And of course ‘Empower’ would be the next to die (maybe even the first, depending on which the writer spotted first). At this point, our ace assassin would probably pause to think a bit. And if I had his ear, I would surely exhort him to choose ‘Exclusive’ as his next target.

The marketing community’s pursuit of exclusivity is a constant pain in the posterior, especially for those at the delivery end. Unlike the first three, whose mere presence could turn any advertising brief into an unintelligible nightmare, ‘Exclusive’ usually attacks from the pages of branding briefs. And when it happens, there’s not much you can do except call the pantry for a pitcher of strong coffee and pick up a couple of thesauri.

A word can only have a finite number of synonyms, and ‘Select’, ‘Prime’ and ‘Special’ were taken ages ago. So were all the superlatives in the English lexicon. Nowadays, you have little option but to Frenchify the spellings of innocent English words (‘Speciale’ and ‘Grande’ and other ‘exotique’ concoctions). You’re allowed a little Italian too, but only for fashion, food or real estate. No German, Spanish or Dutch, unless the product is from Germany, Spain or Holland. And no Russian. Not even if the product is a vodka (I had Liftoff, Buggeroff and Danceyourassoff turned down just last week – too old-fashioned, I was told).

And it gets worse if you’re doing sub-brandings for services or CRM. Earlier, you could rely on the metal hierarchy. A customer would start as plain, move up to Silver and aspire for Gold. And a flash of gold when you opened your wallet at a restaurant was enough to impress most mortals. But soon plain wasn’t good enough for anyone, and all customers had to be started off as Silver. So anybody who wasn’t plankton automatically became Gold. And that brought in Platinum at the top. But that was last year.

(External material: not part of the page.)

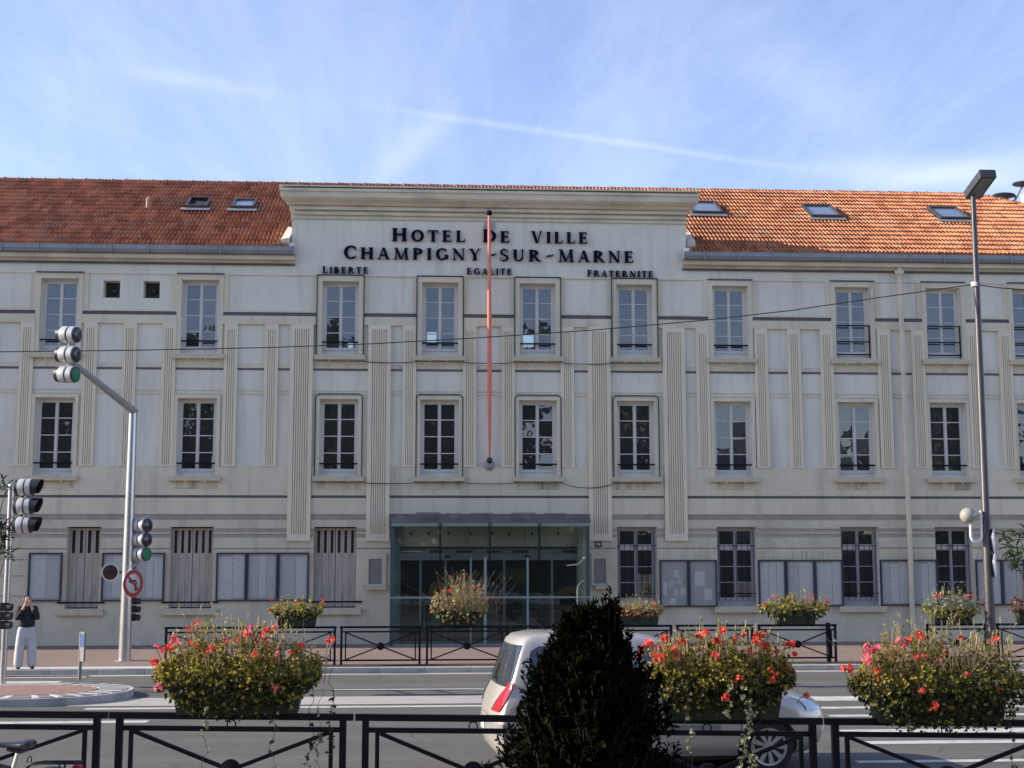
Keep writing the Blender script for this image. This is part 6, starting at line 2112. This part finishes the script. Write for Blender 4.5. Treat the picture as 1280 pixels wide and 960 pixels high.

Now that telecallers are offering me Platinum credit cards just for not hanging up on them, I know even Platinum has lost its sheen. The fat cats are all discreetly displaying Titanium now, and Silver is forlornly gathering up its belongings and looking at the bus timetable. And in the relentless march of exclusivity, heads of marketing have begun the search for the next metal.